I use the ‘rag in a can’ with leftover (new) 10w hydraulic oil for all saws, planes and even chisels. Can’t see my comment as I type so who knows what I am about to post…
I oil my tools couple times a month when putting them back in the chest. I use wax on my planes and saws as need when using them. I use the denim tuna can system it works well.
Paraffin wax works well too, and isn’t oily.
I have always used wax to lubricate and maintain my tools. Is oil better?
I recall a story by Roy Underhill about Thomas the apprentice looking for sheep tallow for the same purpose. Roy recommended checking at the meat counter in any grocery store since they normally throw away sheep fat and you can get it for free. Then render it to get the tallow. I tried it and it works.
Roy Underhill had a story about Thomas the apprentice’s search for sheep tallow for the same purpose.
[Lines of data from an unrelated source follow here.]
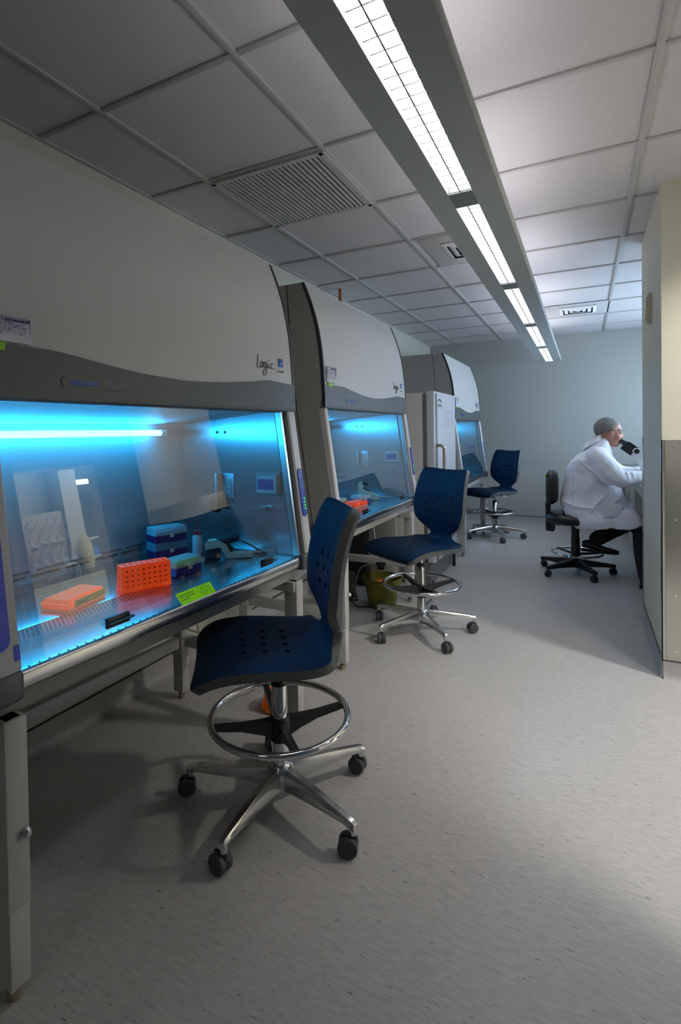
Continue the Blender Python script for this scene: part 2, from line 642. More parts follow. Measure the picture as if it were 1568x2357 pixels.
# ------------------------------------------------------------------ the setting
XW, YF, ZC = -1.924, 7.30, 2.43       # left wall, far wall, ceiling
XP, YP0, YP1 = 0.335, 3.06, 4.02      # pillar face, near and far edges
struct(MB().box(-2.1, 10.5, -3.2, 9.0, -0.1, 0).build('floor', M_FLOOR))
struct(MB().box(-2.1, 10.5, -3.2, 9.0, ZC + 0.004, ZC + 0.1).build('ceiling', M_TILE))
g = MB()
gx = [-1.562 + 0.6 * k for k in range(9)]
gx[3] = 0.216
gx[2] = -0.358
gy = [1.3555 + 0.61 * k for k in range(-7, 10)]
for x in gx:
    g.box(x - 0.012, x + 0.012, -3.0, YF, ZC - 0.006, ZC + 0.006, 0.002)
for y in gy:
    g.box(XW, 3.3, y - 0.011, y + 0.011, ZC - 0.005, ZC + 0.006, 0.002)
g.box(XW, XW + 0.02, -3, YF, ZC - 0.006, ZC + 0.006)
g.box(XW, XP + 1, YF - 0.02, YF, ZC - 0.006, ZC + 0.006)
struct(g.build('trim_1', M_TBAR))
struct(MB().box(XW - 0.15, XW, -3.2, 7.5, 0, ZC + 0.02).build('wall_left', M_WALL))
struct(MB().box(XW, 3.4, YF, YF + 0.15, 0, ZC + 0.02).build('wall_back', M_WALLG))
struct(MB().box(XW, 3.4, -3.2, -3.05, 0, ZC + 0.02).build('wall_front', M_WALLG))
# pillar wall end with the passage to the bay, then the wall with the doorway
pw = MB()
pw.box(XP, 1.25, YP0, YP1, 0, ZC + 0.02)
pw.build('wall_right', [M_COLUMN])
struct(bpy.data.objects['wall_right'])
XB_ = 3.30        # far wall of the bay, with the doorway to the bright lab
dw = MB()
dw.box(XB_, XB_ + 0.12, -3.2, 2.98, 0, ZC + 0.02)
dw.box(XB_, XB_ + 0.12, 4.18, 7.5, 0, ZC + 0.02)
dw.box(XB_, XB_ + 0.12, 2.98, 4.18, 2.05, ZC + 0.02)
struct(dw.build('wall_bay', M_WALL))
struct(MB().box(5.35, 5.47, 1.0, 4.93, 0, ZC + 0.02).build('wall_lab', M_WALL))
struct(MB().box(XB_ + 0.12, 10.4, 0.9, 1.0, 0, ZC + 0.02).build('wall_lab_side', M_WALL))
struct(MB().box(XB_ + 0.12, 10.4, 8.5, 8.6, 0, ZC + 0.02).build('wall_lab_end', M_WALL))
struct(MB().box(10.3, 10.4, 1.0, 8.6, 0, ZC + 0.02).build('wall_lab_back', M_WALL))
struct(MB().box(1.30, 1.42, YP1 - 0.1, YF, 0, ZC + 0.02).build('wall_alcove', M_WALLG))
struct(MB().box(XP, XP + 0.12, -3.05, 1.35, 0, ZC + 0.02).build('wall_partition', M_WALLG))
# door frame of the lab doorway
df = MB()
for y in (2.97, 4.07):
    df.box(XB_ - 0.03, XB_ + 0.15, y, y + 0.12, 0, 2.05, 0.006)
df.box(XB_ - 0.03, XB_ + 0.15, 2.97, 4.19, 2.01, 2.11, 0.006)
struct(df.build('trim_2', mat('door_frame_white', (0.72, 0.71, 0.68), 0.4)))


def cove(name, path, h=0.10, t=0.012):
    """coved sheet base along a floor path (list of xy, room on the left side of travel)"""
    mb = MB()
    prof = [(0.0, h), (t * 0.5, h), (t * 0.6, 0.045), (t * 1.2, 0.02), (t * 2.4, 0.005), (t * 3.4, 0.0005), (0.0, 0.0005)]
    for (a, b) in zip(path[:-1], path[1:]):
        a = Vector((a[0], a[1], 0))
        b = Vector((b[0], b[1], 0))
        d = (b - a).normalized()
        nrm = Vector((-d.y, d.x, 0))
        mb.rings([[p + nrm * q[0] + Vector((0, 0, q[1])) for q in prof] for p in (a, b)])
        mb.box(0, (b - a).length, 0, t * 0.7, h, h + 0.006, mi=1, M=Matrix.Translation(a) @ Matrix(((d.x, nrm.x, 0, 0), (d.y, nrm.y, 0, 0), (0, 0, 1, 0), (0, 0, 0, 1))))
    return struct(mb.build(name, [M_COVE, M_DARKLINE]))


cove('baseboard_left', [(XW, YF), (XW, -3.0)])
cove('baseboard_back', [(1.28, YF), (XW, YF)])
cove('baseboard_right', [(XP, YP0), (XP, YP1)], 0.088, 0.006)
cove('baseboard_front', [(1.25, YP0), (XP, YP0)], 0.088, 0.006)

# stainless guards on the pillar
cg = thing('corner_guard', 'narrow steel guard up the near corner of the pillar wall', 'corner guard', (XP, YP0, 0), group=None)
MB().box(-0.004, 0.0, -0.004, 0.045, 0.088, 1.177).box(-0.004, 0.010, -0.004, 0.0, 0.088, 1.177).build('guard_angle', M_STEEL, cg)
cg = thing('corner_guard', 'narrow steel guard up the far corner of the pillar wall, beside the microscope', 'corner guard', (XP, YP1, 0))
MB().box(-0.004, 0.0, -0.06, 0.004, 0.02, 1.175).box(-0.004, 0.04, 0.0, 0.004, 0.02, 1.175).build('guard_angle', M_STEEL, cg)
wp = thing('wall_panel', 'tall dull steel sheet screwed to the cream pillar face at the right edge', 'wall panel', (XP, YP0, 0))
MB().box(0.011, 0.90, -0.003, 0.0, 0.088, 1.177, 0.0008).build('sheet', M_STEEL_SHEET, wp)
for z in (0.135, 0.41, 0.785, 1.145):
    MB().cyl((0.053, -0.003, z), (0.053, -0.0055, z), 0.006, 0.004, 10).build('screw', M_STEEL, wp)

# motion sensor on the pillar
ms = thing('motion_sensor', 'small cream sensor box high on the pillar wall', 'sensor', (XP, 3.50, 1.905))
MB().prism([(0, -0.080), (-0.022, -0.075), (-0.030, -0.05), (-0.026, 0.06), (-0.014, 0.085), (0, 0.088)], -0.035, 0.035).build('housing', M_CREAM, ms)
MB().ell((-0.024, 0.0, -0.052), (0.018, 0.024, 0.020)).build('lens_dome', M_LABEL, ms)

# frosted daylight window in the alcove's right wall
wi = MB()
for a in ((4.55, 4.61), (5.72, 5.78), (6.89, 6.95)):
    wi.box(1.262, 1.30, a[0], a[1], 0.95, 2.15)
wi.box(1.262, 1.30, 4.55, 6.95, 0.95, 1.0)
wi.box(1.262, 1.30, 4.55, 6.95, 2.10, 2.15)
struct(wi.build('window_1', M_LABEL))
wpane = MB().box(1.285, 1.292, 4.61, 6.89, 1.0, 2.10).build('pane', M_WIN, bpy.data.objects['window_1'])

# ------------------------------------------------------------------ ceiling things
LUM_Z = 2.04
lum = thing('pendant_luminaire', 'long suspended fluorescent luminaire running down the aisle ceiling', 'light', (-0.366, 0.0, LUM_Z))
Y0L, PITCHL = 0.61, 1.25
body = MB()
wing = [(-0.125, 0.012), (-0.122, 0.0), (-0.040, 0.0), (-0.036, 0.045), (0.036, 0.045), (0.040, 0.0), (0.122, 0.0), (0.125, 0.012), (0.118, 0.055), (0.05, 0.075), (-0.05, 0.075), (-0.118, 0.055)]
body.prism(wing, Y0L - 0.08, 6.93)
body.build('housing', M_FIXT, lum)
for k in range(5):
    a = Y0L + PITCHL * k + 0.06
    b = a + 1.13 if k < 4 else 6.86
    MB().box(-0.035, 0.035, a, b, 0.030, 0.034).build('lamp_panel', M_LENS, lum)
    lv = MB()
    n = int((b - a) / 0.042)
    for i in range(n + 1):
        y = a + (b - a) * i / n
        lv.box(-0.035, 0.035, y - 0.0012, y + 0.0012, 0.006, 0.026)
    lv.box(-0.0016, 0.0016, a, b, 0.003, 0.026)
    lv.build('louver', M_LOUV, lum)
    MB().box(-0.040, 0.040, b, (b + 0.12) if k < 4 else 6.93, 0.0, 0.03).build('divider', mat('divider_grey', (0.22, 0.25, 0.25), 0.5), lum)
for k in range(5):
    MB().box(-0.03, 0.03, Y0L + PITCHL * k + 0.1, Y0L + PITCHL * k + 1.1, 0.0765, 0.078).build('upper_lamp_panel', M_UPSLOT, lum)
for y in (0.9, 3.76, 5.90, 6.80):
    MB().cyl((0.008, y, 0.07), (0.008, y, ZC - LUM_Z - 0.008), 0.0016, seg=6).box(-0.004, 0.02, y - 0.012, y + 0.012, ZC - LUM_Z - 0.016, ZC - LUM_Z - 0.007).build('hanger', M_CHROME, lum)

# return-air grille
rg = thing('ceiling_grille', 'slatted return air grille filling one ceiling tile', 'vent', (-1.259, 2.2705, ZC))
MB().box(-0.285, 0.285, -0.29, 0.29, -0.0035, -0.001).build('backing', M_VENTD, rg)
fr = MB()
for s in (-1, 1):
    fr.box(s * 0.285 - 0.012, s * 0.285 + 0.012, -0.295, 0.295, -0.016, -0.001)
    fr.box(-0.29, 0.29, s * 0.285 - 0.012, s * 0.285 + 0.012, -0.016, -0.001)
fr.build('frame', M_VENTM, rg)
sl = MB()
for i in range(23):
    x = -0.263 + i * 0.0239
    sl.box(x - 0.0076, x + 0.0076, -0.275, 0.275, -0.014, -0.0075, 0.001)
sl.build('slats', M_VENTM, rg)


def diffuser(x0, y0, label):
    d = thing('ceiling_diffuser', label, 'vent', (x0 + 0.285, y0 + 0.293, ZC))
    MB().box(-0.272, 0.272, -0.290, 0.290, -0.006, -0.001, 0.002).build('panel', M_VENTM, d)
    v = MB()
    v.box(-0.165, 0.165, -0.165, 0.165, -0.0095, -0.006)
    v.build('throat', M_VENTD, d)
    for h in (0.165, 0.120, 0.075, 0.032):
        q = MB()
        for k in range(4):
            M = Matrix.Rotation(k * PI / 2, 4, 'Z')
            q.rings([[M @ Vector(p) for p in ((s * h, h, -0.010), (s * (h - 0.030), h - 0.030, -0.022), (s * (h - 0.030), h - 0.032, -0.020), (s * h, h - 0.003, -0.008))] for s in (-1, 1)])
        q.build('vane', M_LABEL, d)


diffuser(-0.928, 3.2, 'square supply diffuser half hidden behind the hanging luminaire')
diffuser(-0.34, 5.59, 'square supply diffuser in the ceiling above the microscope alcove')

# copper pipe stub behind the middle cabinet
pp = tag(MB().cyl((-1.80, 3.978, 2.28), (-1.80, 3.978, ZC), 0.013).build('pipe_stub', M_COPPER), 'short copper pipe stub rising to the ceiling behind the second cabinet', 'pipe')


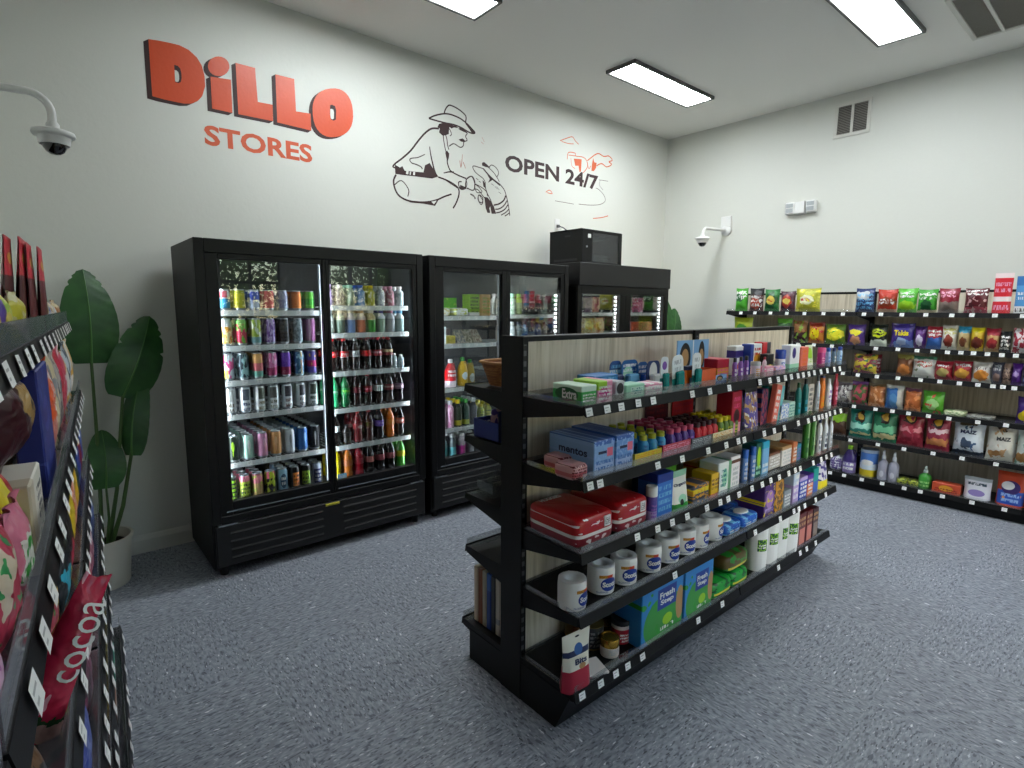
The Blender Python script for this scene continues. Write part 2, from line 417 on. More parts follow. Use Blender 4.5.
def p_spray(n, w, h, d, mat, k):
    r = w/2; o = empty(n)
    b = MB().lathe([(0, .001), (r*.95, 0), (r, .008), (r*.98, h*.52), (r*.8, h*.6), (r*.3, h*.68), (r*.3, h*.72)], 16, 0, sharp=75).build('bottle_body', pr(mat, .3), o)
    c = MB().lathe([(r*.38, h*.70), (r*.38, h*.80), (r*.22, h*.84), (r*.2, h), (0, h)], 12, 0).box(-r*.12, -r*.7, h*.9, r*.12, 0, h*.97).build('spray_nozzle', pm('cap '+k.get('cap', 'white'), k.get('cap', 'white'), .4), o)
    note(o, b, c); return o
def p_jug(n, w, h, d, mat, k):
    o = empty(n); d = d or w
    b = MB().lathe([(0, .001), (w*.46, 0), (w/2, .01), (w/2, h*.5), (w*.44, h*.62), (w*.3, h*.76), (w*.17, h*.85), (w*.17, h*.9)], 18, 0, sharp=75, squash=d/w).build('jug_body', pr(mat, .3), o)
    c = MB().lathe([(w*.2, h*.86), (w*.2, h*.98), (w*.17, h), (0, h)], 14, 0).build('jug_cap', pm('cap '+k.get('cap', 'white'), k.get('cap', 'white'), .4), o)
    hd = MB().tube([(w*.16, 0, h*.84), (w*.34, 0, h*.84), (w*.44, 0, h*.74), (w*.44, 0, h*.6)], w*.045, 8).build('jug_handle', pr(mat.split('|')[0], .3), o)
    note(o, b, c, hd); return o
def p_card(n, w, h, d, mat, k):
    """blister card: rounded-top backing card with a clear bubble over the goods"""
    o = empty(n); pts = []
    rr = min(w*.35, h*.2)
    for a in range(0, 91, 15): pts.append((w/2-rr+rr*math.cos(R(a)), h-rr+rr*math.sin(R(a))))
    for a in range(90, 181, 15): pts.append((-w/2+rr+rr*math.cos(R(a)), h-rr+rr*math.sin(R(a))))
    pts += [(-w/2, 0), (w/2, 0)]
    b = MB().prism([pts], .002).build('backing_card', pr(mat, .4), o)
    bl = MB().box(-w*.32, -d, h*.06, w*.32, -.002, h*.55, bev=.006).build('blister', pr(k.get('in', 'white|n .5 teal 6'), .2), o)
    note(o, b, bl); return o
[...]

Roy recommended checking at the supermarket meat counter for sheep fat since they normally throw it away and you can get it for free. Then render it to get the tallow.
And here I was thinking it was the swelling of my confidence after nailing the first cut that was causing the next one to suck.
Well, perhaps a combination of factors in my case. 😅
Same , Same!
I’ve got to try this today!
15 years of woodworking and a few flesh wounds where the saw comes out the other side, and here I thought the saw was loading with wood as it got harder to saw through.
Thanks for a tip we all should have figured out a long time ago.
A few years ago a put together a “Rag In A Can Oiler” which I believe is a Paul Sellers thing. Its simple, compact and works like a charm for quick blade and plane sole lubrication..
I also use the “rag in a can” promoted by Paul Sellers.
He has a video about it and a nice one titled “bad vibrations”
Caution: don’t use linseed oil which is self igniting.
I read the title of this post and smacked myself in the forehead. I mean, I have a container of lamb tallow on my workbench for greasing other saws. Why don’t I grease the flush cut saw? So I feel your feeling of stupidity. And appreciate your sharing it.
1pt awarded for gratuitous use of both Wipe and Flush in a post.